Il y a un peu de cela, c’est vrai. J’adore le travail de Shore, mais la plupart du temps, c’est aussi ce qu’on me commande. Je travaille actuellement sur des compositions plus dénudées, plus intimes… J’aime le jazz modal, le hip-hop comme le gros son rock. Mon métier commande de s’adapter.

Vous travaillez actuellement sur le film d’Aïssa Maïga. A quoi ressembleront les sonorités de votre bande-son ?

C’est son premier long, un docu-fiction qui parle de l’impact du réchauffement climatique en Afrique et au Niger. Les images sont magnifiques, mais… je n’ai pas le droit d’en dire plus ! Mais c’est passionnant et Aïssa est une femme magnifique. J’ai imaginé une musique très minimaliste, des sonorités intimistes pour raconter le plus d’émotions possibles. Il y a un groupe de musiciens, mais on veut rester subtils pour que les images parlent d’elles-mêmes !
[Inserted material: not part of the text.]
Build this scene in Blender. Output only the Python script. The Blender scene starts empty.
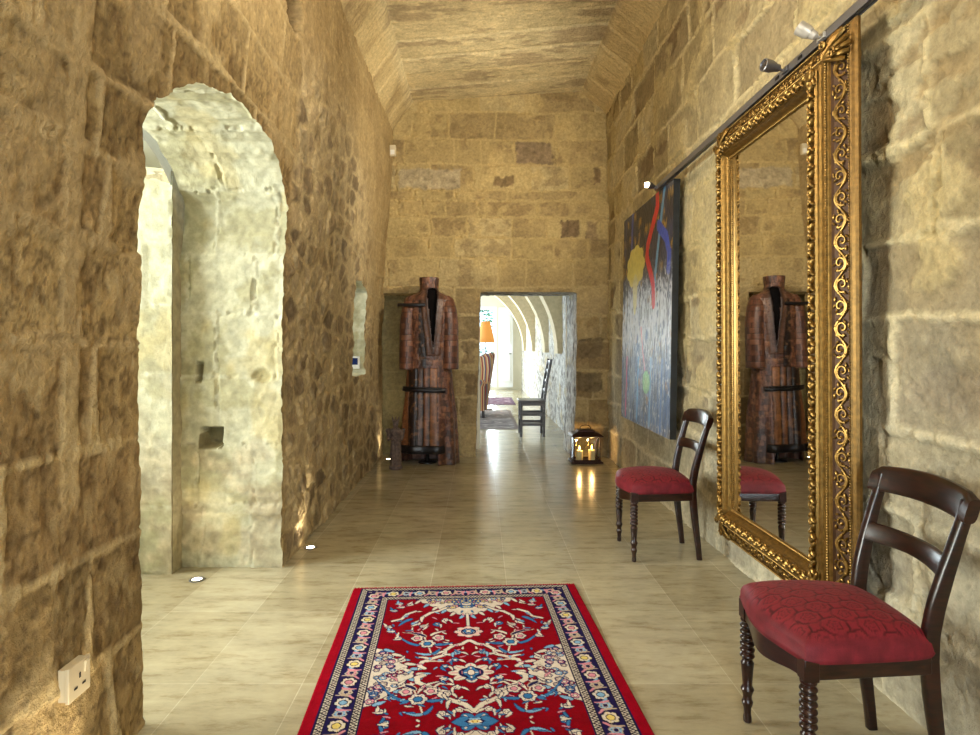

Forcément, on est obligé de vous poser la question habituelle : est-ce que c’est plus difficile pour une femme, surtout jeune comme vous êtes, de diriger un orchestre ?

(rires) LA fameuse question ! Moi je n’ai jamais eu de soucis par rapport à ça… Je n’ai jamais rencontré de machos. Sans doute parce que je me retrouve dans des projets à la philosophie très ouverte, où les musiciens ont entre 25 et 40 ans. Et puis, personnellement, je suis uniquement concentrée sur le travail. Il n’est pas question de sexe ou de genre, mais d’effort et de respect des autres. En répétition, on bosse. Point. Après, je ne me fais pas d’illusions : je suis dans un univers de niche, et quand je parle avec des musiciens d’orchestres symphoniques, je me rends compte que c’est encore très compliqué dans certains orchestres à l’ancienne…   

Tout le contraire de votre orchestre Orage

Oui ! Précisément parce que j’ai voulu combler avec cet ensemble les manques de la scène musicale parisienne. L’orchestre Orage, que j’ai fondé à Paris il y a deux ans, est spécialisé dans le live et collabore avec des artistes de musique actuelle de la scène indépendante. C’est une volonté de soutenir cette scène-là qui n’avait pas forcément accès à de grands ensembles de musiciens. Le but était d’initier un écosystème créatif vertueux. On a fait des concerts avec des gens comme Grand Blanc, Agar Agar, Kodäma, ou Renart. On joue avec des groupes, des artistes électro ou des DJ. C’est toujours très différent. Je l’avais imaginé comme un reflet de l’époque d’hybridation musicale passionnante dans laquelle on vit. L’orchestre a moins tourné cette année, mais c’était pour des raisons économiques…

Quelle est votre actualité ?

Il y a d’abord la tournée du LCO (le London Contemporary Orchestra dont elle arrangeuse, NDLR) avec Moor Mother, puis le film d’Aïssa Maïga et enfin je prépare un disque de ma musique personnelle.